— Given data —
## begin

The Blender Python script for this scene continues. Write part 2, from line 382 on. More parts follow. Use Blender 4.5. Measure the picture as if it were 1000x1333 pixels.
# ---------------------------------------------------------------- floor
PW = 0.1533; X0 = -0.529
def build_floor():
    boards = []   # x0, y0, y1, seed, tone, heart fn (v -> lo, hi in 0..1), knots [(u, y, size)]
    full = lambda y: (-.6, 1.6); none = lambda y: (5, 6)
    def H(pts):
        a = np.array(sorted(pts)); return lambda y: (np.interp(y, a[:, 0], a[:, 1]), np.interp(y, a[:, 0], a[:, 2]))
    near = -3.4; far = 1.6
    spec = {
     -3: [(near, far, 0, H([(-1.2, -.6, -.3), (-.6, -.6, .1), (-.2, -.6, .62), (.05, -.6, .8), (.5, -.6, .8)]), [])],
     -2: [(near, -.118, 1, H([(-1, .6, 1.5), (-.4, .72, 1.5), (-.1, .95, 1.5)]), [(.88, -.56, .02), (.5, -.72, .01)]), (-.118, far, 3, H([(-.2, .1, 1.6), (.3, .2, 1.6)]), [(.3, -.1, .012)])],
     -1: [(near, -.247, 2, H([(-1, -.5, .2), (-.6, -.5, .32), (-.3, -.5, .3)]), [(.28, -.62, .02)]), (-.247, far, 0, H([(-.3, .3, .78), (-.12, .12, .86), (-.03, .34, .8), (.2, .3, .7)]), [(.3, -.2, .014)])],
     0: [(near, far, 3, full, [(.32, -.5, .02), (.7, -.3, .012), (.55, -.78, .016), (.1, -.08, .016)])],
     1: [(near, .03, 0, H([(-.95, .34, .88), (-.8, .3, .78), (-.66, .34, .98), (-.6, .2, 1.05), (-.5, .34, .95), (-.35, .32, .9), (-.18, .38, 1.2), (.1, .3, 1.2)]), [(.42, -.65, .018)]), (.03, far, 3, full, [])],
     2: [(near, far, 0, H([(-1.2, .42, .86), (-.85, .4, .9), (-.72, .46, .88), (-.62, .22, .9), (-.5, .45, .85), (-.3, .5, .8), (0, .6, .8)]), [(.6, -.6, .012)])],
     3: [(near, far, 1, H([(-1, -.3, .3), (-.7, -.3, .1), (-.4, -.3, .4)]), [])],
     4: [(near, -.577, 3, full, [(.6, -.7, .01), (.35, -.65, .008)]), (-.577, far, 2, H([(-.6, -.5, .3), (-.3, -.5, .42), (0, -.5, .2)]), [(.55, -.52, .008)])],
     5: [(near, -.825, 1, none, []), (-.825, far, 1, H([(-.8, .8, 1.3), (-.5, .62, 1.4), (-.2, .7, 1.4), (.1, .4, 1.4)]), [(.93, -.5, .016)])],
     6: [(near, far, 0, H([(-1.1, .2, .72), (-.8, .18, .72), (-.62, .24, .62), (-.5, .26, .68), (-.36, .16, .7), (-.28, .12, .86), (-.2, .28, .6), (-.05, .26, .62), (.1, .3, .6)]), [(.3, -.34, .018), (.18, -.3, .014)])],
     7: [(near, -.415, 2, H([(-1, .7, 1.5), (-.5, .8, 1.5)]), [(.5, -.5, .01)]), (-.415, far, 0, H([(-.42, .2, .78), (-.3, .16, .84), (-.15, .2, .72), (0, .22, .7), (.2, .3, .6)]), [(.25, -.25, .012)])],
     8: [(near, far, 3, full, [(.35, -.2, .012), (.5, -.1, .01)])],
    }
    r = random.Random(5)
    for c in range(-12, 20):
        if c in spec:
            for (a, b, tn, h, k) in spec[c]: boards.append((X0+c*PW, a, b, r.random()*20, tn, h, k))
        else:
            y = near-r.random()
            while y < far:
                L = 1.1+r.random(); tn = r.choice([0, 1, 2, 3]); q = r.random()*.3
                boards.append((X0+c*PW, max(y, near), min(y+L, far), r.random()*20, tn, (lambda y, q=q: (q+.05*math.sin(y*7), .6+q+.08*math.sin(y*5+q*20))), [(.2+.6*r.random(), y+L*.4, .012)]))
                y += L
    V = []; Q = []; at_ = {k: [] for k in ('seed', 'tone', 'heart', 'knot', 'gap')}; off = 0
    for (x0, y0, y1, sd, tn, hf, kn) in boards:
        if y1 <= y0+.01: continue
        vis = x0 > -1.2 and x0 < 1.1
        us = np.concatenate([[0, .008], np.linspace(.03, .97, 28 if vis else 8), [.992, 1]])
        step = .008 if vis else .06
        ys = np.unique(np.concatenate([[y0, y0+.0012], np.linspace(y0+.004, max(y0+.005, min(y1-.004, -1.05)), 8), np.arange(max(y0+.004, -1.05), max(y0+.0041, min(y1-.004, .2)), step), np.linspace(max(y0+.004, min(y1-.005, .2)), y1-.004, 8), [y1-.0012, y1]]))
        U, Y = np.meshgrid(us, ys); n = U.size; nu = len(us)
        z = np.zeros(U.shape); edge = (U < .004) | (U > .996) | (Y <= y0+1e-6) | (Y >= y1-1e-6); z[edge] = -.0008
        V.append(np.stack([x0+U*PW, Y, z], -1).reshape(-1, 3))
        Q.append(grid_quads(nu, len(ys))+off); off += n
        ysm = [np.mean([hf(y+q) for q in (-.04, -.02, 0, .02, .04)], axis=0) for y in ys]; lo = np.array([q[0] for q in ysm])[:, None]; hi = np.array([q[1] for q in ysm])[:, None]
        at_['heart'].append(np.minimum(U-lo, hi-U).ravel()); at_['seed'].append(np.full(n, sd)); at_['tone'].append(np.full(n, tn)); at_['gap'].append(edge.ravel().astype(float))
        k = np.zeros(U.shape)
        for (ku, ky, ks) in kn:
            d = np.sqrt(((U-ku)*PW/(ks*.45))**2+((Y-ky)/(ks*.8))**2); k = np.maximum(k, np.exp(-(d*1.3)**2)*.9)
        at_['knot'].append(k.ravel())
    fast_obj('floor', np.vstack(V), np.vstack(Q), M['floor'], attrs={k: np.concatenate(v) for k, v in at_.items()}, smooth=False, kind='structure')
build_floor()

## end

— Problem to solve —
Write out the whole listing exactly.

— Task output —
The Blender Python script for this scene continues. Write part 2, from line 382 on. More parts follow. Use Blender 4.5. Measure the picture as if it were 1000x1333 pixels.
# ---------------------------------------------------------------- floor
PW = 0.1533; X0 = -0.529
def build_floor():
    boards = []   # x0, y0, y1, seed, tone, heart fn (v -> lo, hi in 0..1), knots [(u, y, size)]
    full = lambda y: (-.6, 1.6); none = lambda y: (5, 6)
    def H(pts):
        a = np.array(sorted(pts)); return lambda y: (np.interp(y, a[:, 0], a[:, 1]), np.interp(y, a[:, 0], a[:, 2]))
    near = -3.4; far = 1.6
    spec = {
     -3: [(near, far, 0, H([(-1.2, -.6, -.3), (-.6, -.6, .1), (-.2, -.6, .62), (.05, -.6, .8), (.5, -.6, .8)]), [])],
     -2: [(near, -.118, 1, H([(-1, .6, 1.5), (-.4, .72, 1.5), (-.1, .95, 1.5)]), [(.88, -.56, .02), (.5, -.72, .01)]), (-.118, far, 3, H([(-.2, .1, 1.6), (.3, .2, 1.6)]), [(.3, -.1, .012)])],
     -1: [(near, -.247, 2, H([(-1, -.5, .2), (-.6, -.5, .32), (-.3, -.5, .3)]), [(.28, -.62, .02)]), (-.247, far, 0, H([(-.3, .3, .78), (-.12, .12, .86), (-.03, .34, .8), (.2, .3, .7)]), [(.3, -.2, .014)])],
     0: [(near, far, 3, full, [(.32, -.5, .02), (.7, -.3, .012), (.55, -.78, .016), (.1, -.08, .016)])],
     1: [(near, .03, 0, H([(-.95, .34, .88), (-.8, .3, .78), (-.66, .34, .98), (-.6, .2, 1.05), (-.5, .34, .95), (-.35, .32, .9), (-.18, .38, 1.2), (.1, .3, 1.2)]), [(.42, -.65, .018)]), (.03, far, 3, full, [])],
     2: [(near, far, 0, H([(-1.2, .42, .86), (-.85, .4, .9), (-.72, .46, .88), (-.62, .22, .9), (-.5, .45, .85), (-.3, .5, .8), (0, .6, .8)]), [(.6, -.6, .012)])],
     3: [(near, far, 1, H([(-1, -.3, .3), (-.7, -.3, .1), (-.4, -.3, .4)]), [])],
     4: [(near, -.577, 3, full, [(.6, -.7, .01), (.35, -.65, .008)]), (-.577, far, 2, H([(-.6, -.5, .3), (-.3, -.5, .42), (0, -.5, .2)]), [(.55, -.52, .008)])],
     5: [(near, -.825, 1, none, []), (-.825, far, 1, H([(-.8, .8, 1.3), (-.5, .62, 1.4), (-.2, .7, 1.4), (.1, .4, 1.4)]), [(.93, -.5, .016)])],
     6: [(near, far, 0, H([(-1.1, .2, .72), (-.8, .18, .72), (-.62, .24, .62), (-.5, .26, .68), (-.36, .16, .7), (-.28, .12, .86), (-.2, .28, .6), (-.05, .26, .62), (.1, .3, .6)]), [(.3, -.34, .018), (.18, -.3, .014)])],
     7: [(near, -.415, 2, H([(-1, .7, 1.5), (-.5, .8, 1.5)]), [(.5, -.5, .01)]), (-.415, far, 0, H([(-.42, .2, .78), (-.3, .16, .84), (-.15, .2, .72), (0, .22, .7), (.2, .3, .6)]), [(.25, -.25, .012)])],
     8: [(near, far, 3, full, [(.35, -.2, .012), (.5, -.1, .01)])],
    }
    r = random.Random(5)
    for c in range(-12, 20):
        if c in spec:
            for (a, b, tn, h, k) in spec[c]: boards.append((X0+c*PW, a, b, r.random()*20, tn, h, k))
        else:
            y = near-r.random()
            while y < far:
                L = 1.1+r.random(); tn = r.choice([0, 1, 2, 3]); q = r.random()*.3
                boards.append((X0+c*PW, max(y, near), min(y+L, far), r.random()*20, tn, (lambda y, q=q: (q+.05*math.sin(y*7), .6+q+.08*math.sin(y*5+q*20))), [(.2+.6*r.random(), y+L*.4, .012)]))
                y += L
    V = []; Q = []; at_ = {k: [] for k in ('seed', 'tone', 'heart', 'knot', 'gap')}; off = 0
    for (x0, y0, y1, sd, tn, hf, kn) in boards:
        if y1 <= y0+.01: continue
        vis = x0 > -1.2 and x0 < 1.1
        us = np.concatenate([[0, .008], np.linspace(.03, .97, 28 if vis else 8), [.992, 1]])
        step = .008 if vis else .06
        ys = np.unique(np.concatenate([[y0, y0+.0012], np.linspace(y0+.004, max(y0+.005, min(y1-.004, -1.05)), 8), np.arange(max(y0+.004, -1.05), max(y0+.0041, min(y1-.004, .2)), step), np.linspace(max(y0+.004, min(y1-.005, .2)), y1-.004, 8), [y1-.0012, y1]]))
        U, Y = np.meshgrid(us, ys); n = U.size; nu = len(us)
        z = np.zeros(U.shape); edge = (U < .004) | (U > .996) | (Y <= y0+1e-6) | (Y >= y1-1e-6); z[edge] = -.0008
        V.append(np.stack([x0+U*PW, Y, z], -1).reshape(-1, 3))
        Q.append(grid_quads(nu, len(ys))+off); off += n
        ysm = [np.mean([hf(y+q) for q in (-.04, -.02, 0, .02, .04)], axis=0) for y in ys]; lo = np.array([q[0] for q in ysm])[:, None]; hi = np.array([q[1] for q in ysm])[:, None]
        at_['heart'].append(np.minimum(U-lo, hi-U).ravel()); at_['seed'].append(np.full(n, sd)); at_['tone'].append(np.full(n, tn)); at_['gap'].append(edge.ravel().astype(float))
        k = np.zeros(U.shape)
        for (ku, ky, ks) in kn:
            d = np.sqrt(((U-ku)*PW/(ks*.45))**2+((Y-ky)/(ks*.8))**2); k = np.maximum(k, np.exp(-(d*1.3)**2)*.9)
        at_['knot'].append(k.ravel())
    fast_obj('floor', np.vstack(V), np.vstack(Q), M['floor'], attrs={k: np.concatenate(v) for k, v in at_.items()}, smooth=False, kind='structure')
build_floor()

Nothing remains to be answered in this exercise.